Swimming legend Ian Thorpe wants medal targets scrapped.

Thorpey just sold Australia’s soul

WELCOME to the 2020 Olympics, where gold medals have been replaced by participation trophies and the dais is reserved not for the fastest and strongest but the most improved.

It's where sport - at least in our country - appears to be heading after the Australian Olympic Committee welcomed swimming legend Ian Thorpe's call for an end to medal targets because it's putting too much pressure on our athletes.

That's right, the elite athletes who train day and night for years to test themselves against the best in the world are being crippled by predictions of how many medals the team they're a part of will bring home.

In what has to be one of the flimsiest theories for why we underperformed in Rio in 2016, Thorpe and the AOC agree medal targets have to go.

"It puts an immense amount of pressure on athletes around something they have no control over," Thorpe says.

Let's forget that any athlete that's been through high performance training is bashed over the head with education about not focusing on things they can't control.

Now all of a sudden a forecast which more or less assesses how our athletes are positioned to perform entering a competition - based on recent results - is causing unendurable stress?

"We actively stepped away from setting targets for the very reasons that Ian has rightly raised in recent days," AOC president John Coates says. "Our focus should be on Australians engaging in sporting activity and seeking to fulfil themselves through sport."

Really? So our taxpayer dollars are being directed to athletes so they can feel fulfilled, not win. If that's the case, feel free to send some dough this way so we can buy a new set of jerseys for our office netball team.

James Magnussen, you’re off the hook. (AAP Image/Darren England)
James Magnussen, you’re off the hook. (AAP Image/Darren England)


You too, Cate Campbell. (AAP Image/Darren England)
You too, Cate Campbell. (AAP Image/Darren England)

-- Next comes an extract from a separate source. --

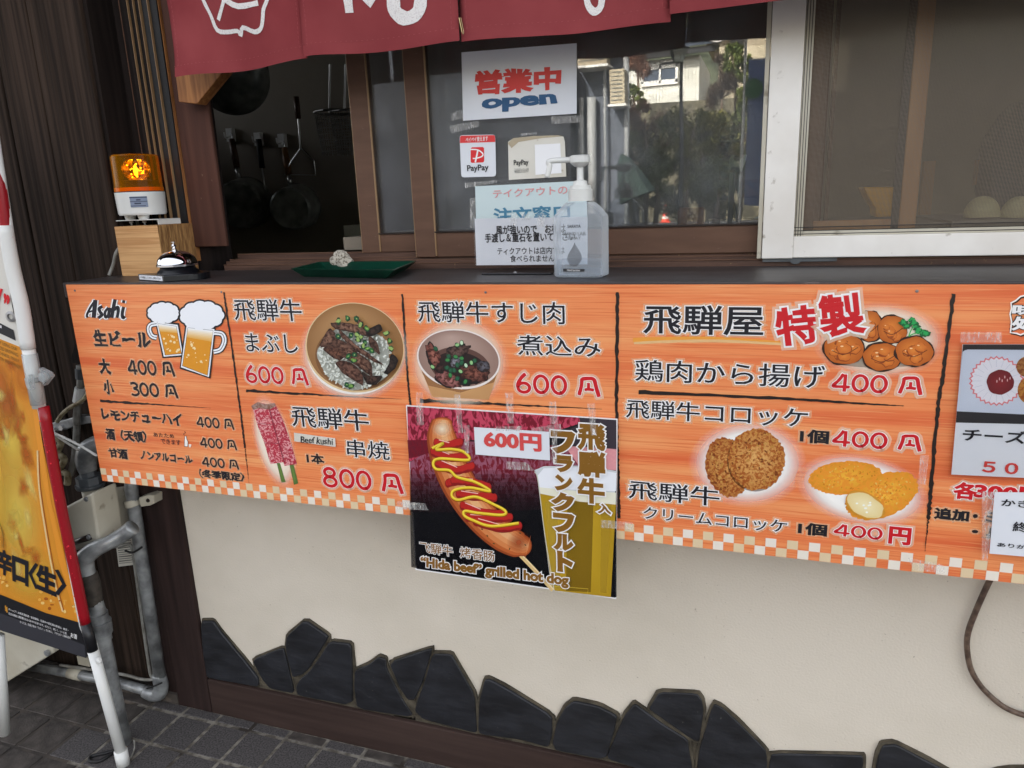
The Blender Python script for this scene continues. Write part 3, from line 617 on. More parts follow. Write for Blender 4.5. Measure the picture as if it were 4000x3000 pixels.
# dividers, underline, seal, checks, screws
DV = Pic(PB, .0007, 'E')
DK = (34, 24, 20)
DV.stroke([(1243, 168), (1300, 560), (1370, 1080), (1395, 1290)], 9, DK, rough=.4, sp=30).stroke([(1395, 1290), (1425, 1545)], 6, DK, taper=.9, rough=.9)
DV.stroke([(352, 951), (1150, 1003)], 13, DK, taper=.95, rough=.5)
DV.cr = 'F'; DV.stroke([(1330, 126), (1352, 480), (1375, 800), (1390, 925)], 10, DK, rough=.4, sp=20); DV.stroke([(205, 823), (1330, 885)], 15, DK, taper=.95, rough=.5)
DV.cr = 'G'; DV.stroke([(215, 1146), (1900, 1228)], 24, DK, taper=.9, rough=.5)
DV.cr = 'H'; DV.stroke([(93, 62), (88, 800), (95, 1100), (103, 1395)], 13, DK, rough=.4, sp=30); DV.stroke([(218, 650), (1100, 690), (1560, 720), (1780, 732)], 16, DK, rough=.4, taper=.85, sp=14)
DV.cr = 'I'; DV.stroke([(850, 92), (800, 480), (765, 720), (730, 1130), (715, 1290)], 14, DK, rough=.4, sp=20); DV.stroke([(715, 1290), (698, 1460)], 7, DK, taper=.8, rough=.9)
DV.done('divider_line', board)
UL = Pic(PB, .0006, 'H'); UL.stroke([(190, 352), (450, 346), (700, 346), (1060, 366)], 34, (252, 214, 150), taper=.5, a=.7, rough=.15); UL.stroke([(185, 343), (450, 334), (700, 334), (1055, 356)], 24, (238, 160, 62), taper=.6, rough=.1); UL.done('underline', board)
TK = dict(ink='ink_red', ol=.0036, glow=.008, glm='glow_white', bold=.03)
T(board, PB, 'H', '特', 0, 0, quad=[(1022, 165), (1262, 140), (1285, 350), (1048, 376)], hand=.03, **TK)
T(board, PB, 'I', '製', 0, 0, quad=[(130, 108), (350, 88), (378, 300), (158, 318)], hand=.03, base=.0016, **TK)
SL = Pic(PB, .0009, 'I'); pts = [(1240, 98), (1205, 106), (1180, 128), (1155, 140), (1158, 170), (1150, 200), (1158, 240), (1152, 298), (1185, 302), (1205, 310), (1230, 300), (1300, 300), (1320, 100)]
SL.stroke([(x+5, y+7) for x, y in pts], 8, (30, 22, 18), sp=0).stroke(pts, 8, (252, 246, 240), sp=0); SL.done('seal_frame', board)
BT('I', '味', 1170, 150, 1290, 205, ink='ink_white', bold=.04, ol=.0015, olm='ink'); BT('I', '処', 1168, 215, 1290, 285, ink='ink_white', bold=.04, ol=.0015, olm='ink')
CK = Pic(PB, .0004)
xa = cy('E', 360, 1450, YB).x; xb = cy('H', 1362, 1560, YB).x; cell = .0155
ncell = 92; cell = (xb-xa)/ncell; print('cells', ncell, cell)
ckv, ckf, ckc = [], [], []
for i in range(0, int((.95-XB0)/cell)):
    for r in (0, 1):
        if (i+r) % 2: continue
        x0 = XB0+.0005+i*cell; x1 = min(x0+cell, .949); z1 = ZB0+.0005+(2-r)*.0146; z0 = z1-.0146; n = len(ckv); ckv += [(x0, YB-.0005, z0), (x1, YB-.0005, z0), (x1, YB-.0005, z1), (x0, YB-.0005, z1)]; ckf.append((n, n+1, n+2, n+3))
        ckc += [s3((240, 230, 216) if (i//2+r) % 2 else (228, 204, 166))+(1,)]*4
add('check_border', ckv, ckf, 'print', board, cols=ckc)
for p in [('E', 171, 157), ('E', 1226, 167), ('G', 822, 147), ('I', 655, 78)]:
    q = cy(*p, YB); MB().lathe([(0, 0), (.0022, 0), (.0016, .0012), (0, .0014)], 0, 0, 12, 0, ax=(0, -1, 0), base=q).build('screw', 'galvanised', board)
# --- beer mugs
BM = Pic(PB, .0008, 'E')
def cloud(x, y, rx, ry, rgb, grow=0):
    for k in range(11):
        t = 2*math.pi*k/11; BM.ell(x+rx*.72*math.cos(t), y+ry*.66*math.sin(t), rx*.36+grow, ry*.42+grow, rgb, n=16)
    BM.ell(x, y, rx*.8, ry*.8, rgb, n=20)
def mug(P_, foam, hx, side, w):
    # P_: glass corners TL,TR,BR,BL
    cx = sum(p[0] for p in P_)/4; cy2 = sum(p[1] for p in P_)/4
    ex = lambda e: [(p[0]+(e if p[0] > cx else -e), p[1]+(e if p[1] > cy2 else -e)) for p in P_]
    hp = [(hx[0], hx[1]), (hx[0]+side*w*1.1, hx[1]+10), (hx[0]+side*w*1.4, hx[1]+w*1.1), (hx[0]+side*w*.9, hx[1]+w*2.2), (hx[0], hx[1]+w*2.5)]
    BM.stroke(hp, 44, (16, 18, 26)).poly(ex(22), (16, 18, 26), jit=1.2); cloud(*foam, (16, 18, 26), 12)
    BM.stroke(hp, 30, (246, 248, 252)).stroke(hp, 5, (60, 66, 80)).poly(ex(11), (246, 248, 252)).poly(ex(2), (40, 42, 52)).poly(ex(-1), (226, 150, 30))
    a, b, d, e = P_; L = lambda p, q, t: (p[0]+(q[0]-p[0])*t, p[1]+(q[1]-p[1])*t)
    for k in range(7): BM.poly([L(a, e, k*.035), L(b, d, k*.035), L(b, d, (k+1)*.035+.001), L(a, e, (k+1)*.035+.001)], tuple(int(250-(250-v)*(k/7)) for v in (232, 170, 70)))
    for k in range(16):
        t, u = random.uniform(.3, .93), random.uniform(.1, .9); p = L(L(a, e, t), L(b, d, t), u); BM.ell(p[0], p[1], *(2*[random.choice((4, 5, 8, 9))]), (250, 226, 170), n=12)
    cloud(*foam, (246, 248, 253))
mug([(768, 395), (900, 415), (938, 610), (822, 622)], (808, 318, 108, 72), (760, 395), -1, 40)
mug([(985, 425), (1165, 445), (1125, 768), (945, 698)], (1085, 335, 150, 98), (1170, 460), 1, 55)
BM.done('beer_mug_picture', board, 'cartoon of two frothy beer mugs')
SK = Pic(PB, .0008, 'E'); SK.poly([(962, 1205), (974, 1205), (976, 1225), (986, 1245), (984, 1282), (958, 1280), (958, 1240)], (60, 50, 46)).poly([(964, 1207), (972, 1207), (974, 1226), (983, 1246), (981, 1279), (961, 1277), (961, 1241)], (250, 246, 240)).poly([(990, 1262), (1010, 1265), (1004, 1286), (993, 1285)], (250, 240, 225)).stroke([(962, 1200), (952, 1188), (968, 1180), (958, 1170)], 3, (110, 60, 40)); SK.done('sake_bottle_picture', board)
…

Coates completely took the mickey by claiming the three medals we won at the Winter Olympics earlier this year came because of the lack of a pre-Games target.

"With no targets set, the athletes were in the position to express themselves," said Coates in a statement released by the AOC, which failed to make it clear we won exactly the same amount in 2010 and 2014.

Wrong. Matt Graham, Jarryd Hughes and Scotty James won medals because they're awesome at what they do and delivered when it counted. Not because of some new sense of freedom that was released by the AOC.

Have we forgotten that pressure - and an athlete's ability to perform despite it - is what makes sport great?

It's why LeBron James is adding fans by the thousands during the NBA playoffs this season, why we've been able to appreciate the difference between Johnathon Thurston, Cooper Cronk, Cameron Smith and Billy Slater and their NSW counterparts for the past decade and why Robert Whittaker and Jeff Horn will make the hair on the back of your neck stand up if they knock out their opponents this weekend.

Dealing with the spotlight is part and parcel of big-time sport and champions embrace it.